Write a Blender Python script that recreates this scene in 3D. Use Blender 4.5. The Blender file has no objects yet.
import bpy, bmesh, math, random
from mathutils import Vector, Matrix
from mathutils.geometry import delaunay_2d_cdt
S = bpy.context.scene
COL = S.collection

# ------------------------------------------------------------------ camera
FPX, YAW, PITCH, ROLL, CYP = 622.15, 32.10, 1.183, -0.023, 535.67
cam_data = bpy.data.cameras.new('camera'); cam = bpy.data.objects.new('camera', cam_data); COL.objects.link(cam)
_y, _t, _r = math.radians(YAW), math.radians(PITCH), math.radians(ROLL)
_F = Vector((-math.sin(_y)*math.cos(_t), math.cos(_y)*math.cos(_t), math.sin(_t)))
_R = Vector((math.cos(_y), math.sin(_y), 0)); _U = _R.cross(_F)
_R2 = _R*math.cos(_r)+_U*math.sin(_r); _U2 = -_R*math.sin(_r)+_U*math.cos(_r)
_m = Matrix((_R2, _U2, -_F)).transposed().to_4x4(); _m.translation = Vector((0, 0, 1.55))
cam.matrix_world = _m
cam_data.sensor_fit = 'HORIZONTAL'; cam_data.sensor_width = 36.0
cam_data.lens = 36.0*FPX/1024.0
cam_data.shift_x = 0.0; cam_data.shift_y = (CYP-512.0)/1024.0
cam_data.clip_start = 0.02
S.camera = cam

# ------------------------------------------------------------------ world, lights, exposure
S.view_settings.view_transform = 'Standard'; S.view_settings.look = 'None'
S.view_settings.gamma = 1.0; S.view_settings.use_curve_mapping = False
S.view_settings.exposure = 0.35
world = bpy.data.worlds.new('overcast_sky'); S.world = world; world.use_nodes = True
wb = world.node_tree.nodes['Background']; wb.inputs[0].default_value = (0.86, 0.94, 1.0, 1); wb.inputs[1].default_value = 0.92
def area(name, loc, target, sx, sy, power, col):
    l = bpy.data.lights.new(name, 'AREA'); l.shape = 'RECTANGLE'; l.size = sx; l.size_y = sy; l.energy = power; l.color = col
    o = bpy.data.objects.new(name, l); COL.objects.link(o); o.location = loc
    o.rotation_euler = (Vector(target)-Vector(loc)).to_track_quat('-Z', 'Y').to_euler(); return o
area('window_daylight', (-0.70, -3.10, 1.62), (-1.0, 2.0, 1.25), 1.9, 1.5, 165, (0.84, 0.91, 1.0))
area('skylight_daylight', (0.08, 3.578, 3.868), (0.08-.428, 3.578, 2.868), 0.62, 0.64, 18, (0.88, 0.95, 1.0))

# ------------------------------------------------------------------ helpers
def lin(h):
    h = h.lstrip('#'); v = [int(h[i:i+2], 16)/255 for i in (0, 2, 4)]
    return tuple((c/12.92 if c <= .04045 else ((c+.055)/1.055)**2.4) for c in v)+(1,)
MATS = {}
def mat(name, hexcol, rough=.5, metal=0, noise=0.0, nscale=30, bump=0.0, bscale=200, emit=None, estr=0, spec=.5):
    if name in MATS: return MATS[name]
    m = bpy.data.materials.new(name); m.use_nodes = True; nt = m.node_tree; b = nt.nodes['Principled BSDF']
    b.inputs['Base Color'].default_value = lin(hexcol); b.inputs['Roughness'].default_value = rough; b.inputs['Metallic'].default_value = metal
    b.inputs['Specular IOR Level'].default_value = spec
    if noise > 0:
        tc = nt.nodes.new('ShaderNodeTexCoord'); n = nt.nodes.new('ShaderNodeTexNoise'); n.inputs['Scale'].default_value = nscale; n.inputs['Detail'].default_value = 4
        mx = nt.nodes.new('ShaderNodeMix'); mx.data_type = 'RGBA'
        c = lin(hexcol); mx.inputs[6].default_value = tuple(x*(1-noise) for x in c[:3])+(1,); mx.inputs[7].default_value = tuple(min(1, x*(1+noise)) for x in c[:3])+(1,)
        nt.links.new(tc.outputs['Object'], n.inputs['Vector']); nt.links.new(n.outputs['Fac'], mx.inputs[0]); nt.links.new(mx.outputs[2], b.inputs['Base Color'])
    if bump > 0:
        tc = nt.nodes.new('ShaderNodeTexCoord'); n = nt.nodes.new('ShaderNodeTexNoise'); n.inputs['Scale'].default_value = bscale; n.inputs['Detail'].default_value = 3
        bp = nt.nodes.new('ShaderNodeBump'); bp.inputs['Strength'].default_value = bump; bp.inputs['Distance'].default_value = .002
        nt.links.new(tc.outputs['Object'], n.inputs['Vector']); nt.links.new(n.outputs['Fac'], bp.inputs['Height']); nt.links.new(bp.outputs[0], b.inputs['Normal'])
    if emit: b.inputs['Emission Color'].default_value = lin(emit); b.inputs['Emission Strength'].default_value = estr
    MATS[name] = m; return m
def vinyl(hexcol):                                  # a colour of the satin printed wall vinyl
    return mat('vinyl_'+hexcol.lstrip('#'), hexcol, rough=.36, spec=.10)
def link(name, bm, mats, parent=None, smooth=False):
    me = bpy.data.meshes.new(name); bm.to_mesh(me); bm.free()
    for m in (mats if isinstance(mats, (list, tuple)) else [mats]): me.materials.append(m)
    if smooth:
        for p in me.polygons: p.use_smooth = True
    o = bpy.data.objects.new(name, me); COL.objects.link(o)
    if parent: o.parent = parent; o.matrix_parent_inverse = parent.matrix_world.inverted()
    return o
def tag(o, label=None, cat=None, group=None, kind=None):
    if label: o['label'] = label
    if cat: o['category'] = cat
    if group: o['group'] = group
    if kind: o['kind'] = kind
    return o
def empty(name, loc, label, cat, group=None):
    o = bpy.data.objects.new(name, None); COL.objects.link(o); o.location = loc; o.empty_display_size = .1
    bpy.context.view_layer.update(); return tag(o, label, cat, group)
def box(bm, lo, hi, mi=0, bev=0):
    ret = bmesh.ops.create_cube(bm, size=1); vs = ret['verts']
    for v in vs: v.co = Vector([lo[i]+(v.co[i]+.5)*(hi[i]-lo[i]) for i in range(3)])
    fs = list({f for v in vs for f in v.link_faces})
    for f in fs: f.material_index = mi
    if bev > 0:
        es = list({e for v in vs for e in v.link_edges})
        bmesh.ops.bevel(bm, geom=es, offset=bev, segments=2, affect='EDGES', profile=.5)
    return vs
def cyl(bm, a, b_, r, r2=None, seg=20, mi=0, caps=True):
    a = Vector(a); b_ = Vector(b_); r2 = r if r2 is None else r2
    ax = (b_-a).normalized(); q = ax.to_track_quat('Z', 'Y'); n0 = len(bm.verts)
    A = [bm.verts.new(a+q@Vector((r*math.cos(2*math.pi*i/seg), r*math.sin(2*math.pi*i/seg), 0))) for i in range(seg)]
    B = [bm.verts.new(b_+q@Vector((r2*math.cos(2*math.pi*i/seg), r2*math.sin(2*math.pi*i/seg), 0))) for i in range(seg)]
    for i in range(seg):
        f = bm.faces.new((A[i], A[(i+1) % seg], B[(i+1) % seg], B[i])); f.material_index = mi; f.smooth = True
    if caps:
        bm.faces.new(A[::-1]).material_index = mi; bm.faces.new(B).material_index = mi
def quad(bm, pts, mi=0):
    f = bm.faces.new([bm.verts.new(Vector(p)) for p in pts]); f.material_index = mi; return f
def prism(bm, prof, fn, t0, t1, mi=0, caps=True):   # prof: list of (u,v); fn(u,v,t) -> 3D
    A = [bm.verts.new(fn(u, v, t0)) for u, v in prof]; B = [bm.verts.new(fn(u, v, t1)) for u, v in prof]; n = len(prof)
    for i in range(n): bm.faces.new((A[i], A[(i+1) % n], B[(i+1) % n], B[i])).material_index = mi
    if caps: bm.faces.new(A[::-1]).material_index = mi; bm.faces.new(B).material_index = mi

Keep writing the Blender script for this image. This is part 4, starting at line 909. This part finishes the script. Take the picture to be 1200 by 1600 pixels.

_ _ _

INSTRUCTION :: Copy every line of the material in which the word "script" occurs.

WRITTEN ANSWER ::
Write a Blender Python script that recreates this scene in 3D. Use Blender 4.5. The Blender file has no objects yet.
Keep writing the Blender script for this image. This is part 4, starting at line 909. This part finishes the script. Take the picture to be 1200 by 1600 pixels.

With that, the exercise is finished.